Sevilla (İsbiliyye) Endülüs İslam mimarisinin en parlak
örneklerinden. Cordoba’nın (Kurtuba) civarındaki
Medinet’üz Zehra denen bahçeler ortasındaki yazlık saray da
muhteşem bir kalıntı olarak fikir veriyor.
Endülüs camilerinin içinde en önemlisi Kurtuba’daki çok sütunlu büyük
camidir, “mescit” diye biliniyor. Endülüs mimarisi bunun dışında
şehirlerin formu, kaleler, köprüler ve yıkıntılarla yaşıyor. İspanya’ya
Müslümanlar kuzey Afrika Berberilerinin de katılımıyla ünlü komutan Tarık bin
Ziyad’ın önderliğinde 716’da yani 8’inci asrın başlarında çıktılar. İspanya’daki
Vizigot krallığın hakimiyeti çok çabuk eridi; Araplar geldiğinde kral
Rodrigo’nun İber Yarımadası’ndaki hakimiyeti çok tartışıldı.
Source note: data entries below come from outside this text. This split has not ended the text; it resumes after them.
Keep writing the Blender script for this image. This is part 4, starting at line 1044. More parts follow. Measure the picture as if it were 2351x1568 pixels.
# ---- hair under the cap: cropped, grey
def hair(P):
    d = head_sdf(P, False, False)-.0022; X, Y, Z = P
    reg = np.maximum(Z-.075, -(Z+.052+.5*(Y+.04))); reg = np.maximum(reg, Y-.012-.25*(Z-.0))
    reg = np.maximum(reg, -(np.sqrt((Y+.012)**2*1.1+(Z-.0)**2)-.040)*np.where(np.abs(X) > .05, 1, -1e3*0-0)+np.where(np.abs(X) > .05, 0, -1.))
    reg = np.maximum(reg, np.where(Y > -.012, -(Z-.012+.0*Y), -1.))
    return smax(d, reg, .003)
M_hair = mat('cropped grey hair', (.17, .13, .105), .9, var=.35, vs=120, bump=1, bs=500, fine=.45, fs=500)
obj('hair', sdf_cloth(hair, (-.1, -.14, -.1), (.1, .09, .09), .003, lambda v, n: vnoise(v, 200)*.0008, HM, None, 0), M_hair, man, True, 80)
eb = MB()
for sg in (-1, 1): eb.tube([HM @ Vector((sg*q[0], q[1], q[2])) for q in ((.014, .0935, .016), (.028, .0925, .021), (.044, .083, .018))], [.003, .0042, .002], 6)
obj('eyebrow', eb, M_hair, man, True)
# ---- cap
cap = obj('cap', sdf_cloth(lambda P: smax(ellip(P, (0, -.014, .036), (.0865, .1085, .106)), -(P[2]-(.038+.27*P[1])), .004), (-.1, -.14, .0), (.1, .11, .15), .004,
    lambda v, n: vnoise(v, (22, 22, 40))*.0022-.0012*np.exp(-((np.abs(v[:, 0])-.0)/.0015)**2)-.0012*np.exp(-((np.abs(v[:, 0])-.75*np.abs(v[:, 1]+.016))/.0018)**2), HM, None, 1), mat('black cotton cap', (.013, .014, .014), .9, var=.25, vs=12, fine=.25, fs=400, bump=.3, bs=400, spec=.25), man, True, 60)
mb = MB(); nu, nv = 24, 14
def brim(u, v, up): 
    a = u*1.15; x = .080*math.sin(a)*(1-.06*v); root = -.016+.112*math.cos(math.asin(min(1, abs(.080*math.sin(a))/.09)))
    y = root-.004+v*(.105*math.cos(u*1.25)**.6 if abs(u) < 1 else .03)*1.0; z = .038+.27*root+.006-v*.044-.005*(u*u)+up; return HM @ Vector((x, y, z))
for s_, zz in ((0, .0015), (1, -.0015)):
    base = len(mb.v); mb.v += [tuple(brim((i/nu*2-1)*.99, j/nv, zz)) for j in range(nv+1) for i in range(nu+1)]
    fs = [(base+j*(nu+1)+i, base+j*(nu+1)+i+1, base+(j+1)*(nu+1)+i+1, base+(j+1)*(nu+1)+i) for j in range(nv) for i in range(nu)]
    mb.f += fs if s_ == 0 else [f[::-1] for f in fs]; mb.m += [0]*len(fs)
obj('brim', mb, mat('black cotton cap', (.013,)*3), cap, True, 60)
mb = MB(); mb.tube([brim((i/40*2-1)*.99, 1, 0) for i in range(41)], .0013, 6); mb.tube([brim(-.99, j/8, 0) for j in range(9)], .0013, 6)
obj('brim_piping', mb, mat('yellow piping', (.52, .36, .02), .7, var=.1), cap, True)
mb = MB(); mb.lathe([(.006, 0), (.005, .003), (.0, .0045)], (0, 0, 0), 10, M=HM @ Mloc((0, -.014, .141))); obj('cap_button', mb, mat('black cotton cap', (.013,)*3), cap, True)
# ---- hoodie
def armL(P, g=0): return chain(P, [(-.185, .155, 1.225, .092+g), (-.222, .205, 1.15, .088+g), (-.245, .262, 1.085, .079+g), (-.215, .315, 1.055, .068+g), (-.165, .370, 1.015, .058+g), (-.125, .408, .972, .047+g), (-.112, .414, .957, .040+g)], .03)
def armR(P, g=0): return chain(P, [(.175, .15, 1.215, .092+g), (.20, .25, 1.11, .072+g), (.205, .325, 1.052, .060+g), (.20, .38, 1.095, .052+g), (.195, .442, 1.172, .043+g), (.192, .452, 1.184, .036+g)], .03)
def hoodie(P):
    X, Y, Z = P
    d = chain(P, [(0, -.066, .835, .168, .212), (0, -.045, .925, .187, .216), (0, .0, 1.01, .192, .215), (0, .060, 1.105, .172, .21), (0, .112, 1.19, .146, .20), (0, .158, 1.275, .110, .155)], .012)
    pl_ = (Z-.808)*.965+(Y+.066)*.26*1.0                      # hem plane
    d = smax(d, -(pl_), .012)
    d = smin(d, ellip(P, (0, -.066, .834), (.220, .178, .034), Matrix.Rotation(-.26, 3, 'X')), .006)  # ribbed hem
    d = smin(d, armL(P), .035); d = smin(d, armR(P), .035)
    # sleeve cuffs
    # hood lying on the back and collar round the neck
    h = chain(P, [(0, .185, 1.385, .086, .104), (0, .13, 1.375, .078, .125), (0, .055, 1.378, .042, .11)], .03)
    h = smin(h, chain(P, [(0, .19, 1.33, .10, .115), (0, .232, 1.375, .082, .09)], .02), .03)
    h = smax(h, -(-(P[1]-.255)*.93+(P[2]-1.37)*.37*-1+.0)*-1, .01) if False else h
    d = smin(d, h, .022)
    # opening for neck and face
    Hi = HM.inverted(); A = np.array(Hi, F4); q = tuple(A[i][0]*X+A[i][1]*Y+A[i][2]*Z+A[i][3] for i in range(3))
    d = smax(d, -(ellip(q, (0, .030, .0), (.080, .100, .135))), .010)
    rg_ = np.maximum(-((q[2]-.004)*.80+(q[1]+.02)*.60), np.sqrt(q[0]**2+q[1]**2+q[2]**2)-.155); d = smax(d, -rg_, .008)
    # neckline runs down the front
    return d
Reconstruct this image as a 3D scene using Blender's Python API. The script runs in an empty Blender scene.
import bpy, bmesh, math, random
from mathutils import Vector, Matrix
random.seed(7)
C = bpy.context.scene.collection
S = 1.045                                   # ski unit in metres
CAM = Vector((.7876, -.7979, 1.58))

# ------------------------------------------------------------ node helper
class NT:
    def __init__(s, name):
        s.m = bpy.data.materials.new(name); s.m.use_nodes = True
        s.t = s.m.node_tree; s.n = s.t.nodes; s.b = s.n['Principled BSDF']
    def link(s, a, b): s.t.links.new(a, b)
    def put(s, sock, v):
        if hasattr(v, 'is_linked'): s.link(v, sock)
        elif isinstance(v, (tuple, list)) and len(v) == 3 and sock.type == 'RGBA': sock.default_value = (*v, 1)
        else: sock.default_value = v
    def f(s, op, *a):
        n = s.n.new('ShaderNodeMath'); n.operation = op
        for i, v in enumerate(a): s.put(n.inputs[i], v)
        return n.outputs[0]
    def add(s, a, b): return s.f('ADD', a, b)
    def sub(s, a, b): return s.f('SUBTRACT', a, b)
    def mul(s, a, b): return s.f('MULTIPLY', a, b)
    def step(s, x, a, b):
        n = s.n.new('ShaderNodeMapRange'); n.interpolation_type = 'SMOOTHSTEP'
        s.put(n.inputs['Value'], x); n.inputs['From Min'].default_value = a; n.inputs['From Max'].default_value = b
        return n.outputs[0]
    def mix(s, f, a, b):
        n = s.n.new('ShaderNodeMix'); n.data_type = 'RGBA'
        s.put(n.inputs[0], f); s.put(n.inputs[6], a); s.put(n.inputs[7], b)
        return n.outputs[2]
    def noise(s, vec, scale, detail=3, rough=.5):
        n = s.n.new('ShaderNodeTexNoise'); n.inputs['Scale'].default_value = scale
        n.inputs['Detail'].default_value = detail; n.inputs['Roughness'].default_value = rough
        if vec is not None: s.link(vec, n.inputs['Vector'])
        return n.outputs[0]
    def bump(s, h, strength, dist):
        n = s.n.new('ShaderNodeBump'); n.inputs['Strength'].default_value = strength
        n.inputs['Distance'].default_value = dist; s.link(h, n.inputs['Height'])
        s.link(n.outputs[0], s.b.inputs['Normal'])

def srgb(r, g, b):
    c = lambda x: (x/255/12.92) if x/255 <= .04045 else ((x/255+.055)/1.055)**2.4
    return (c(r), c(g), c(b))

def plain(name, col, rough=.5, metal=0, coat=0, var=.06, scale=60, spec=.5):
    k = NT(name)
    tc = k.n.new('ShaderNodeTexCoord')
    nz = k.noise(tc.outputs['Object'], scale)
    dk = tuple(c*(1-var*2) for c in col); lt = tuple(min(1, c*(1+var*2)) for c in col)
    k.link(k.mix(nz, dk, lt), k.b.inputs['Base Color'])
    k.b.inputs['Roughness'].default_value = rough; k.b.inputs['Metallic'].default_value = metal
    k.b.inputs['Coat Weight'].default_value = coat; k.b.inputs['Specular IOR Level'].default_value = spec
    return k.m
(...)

Kuzeyde Atlantik kıyılarındaki küçük krallıklar ve bugünkü Katalunya’nın
Barselona ucu dışında bütün İspanya’ya hakim oldular denebilir. Daha çok
ilerleyecekler ve Pirenelerin kuzeyine geçip Fransa’ya gireceklerdi. 732’de
Poitiers’de Charles Martel durdurdu.
Bazı Arap silahlarının yanında Arap atlarının ve nallama sisteminin bu
dönemlerde kuzey Avrupa’ya geçtiği bir gerçek. İspanya Arap Müslümanların,
Berberi Müslümanların, Yahudilerin ortaklaşa kurdukları parlak bir kültürel
çevreydi. Portekiz de Garb-el Endülüs olarak bu coğrafya ve medeniyete
girdi.
Yedi buçuk asır boyu kuzeydeki Hıristiyan krallıklar ve güneydeki
Müslümanların devamlı çatıştıklarını düşünmeyelim. Önce Toledo, giderayak
Velense (Valencia) ve İsbiliyye, sonunda da 1492’de Granada düştü. Bu vakte
kadar Hıristiyan ve Müslüman kısımlar arasında kültürel alışveriş de çok
yüksekti. Arap dünyasının büyük düşünür ve bilginlerini; Yahudiler,
İspanyol Hıristiyanların Arap kültürüne hayran olan Mozarab (yani
mustaarib-araplaşmış) denen kesimi ve Endülüs mekteplerinde, medreselerinde
okuyan Avrupalı gençler Latinceye çevirdi.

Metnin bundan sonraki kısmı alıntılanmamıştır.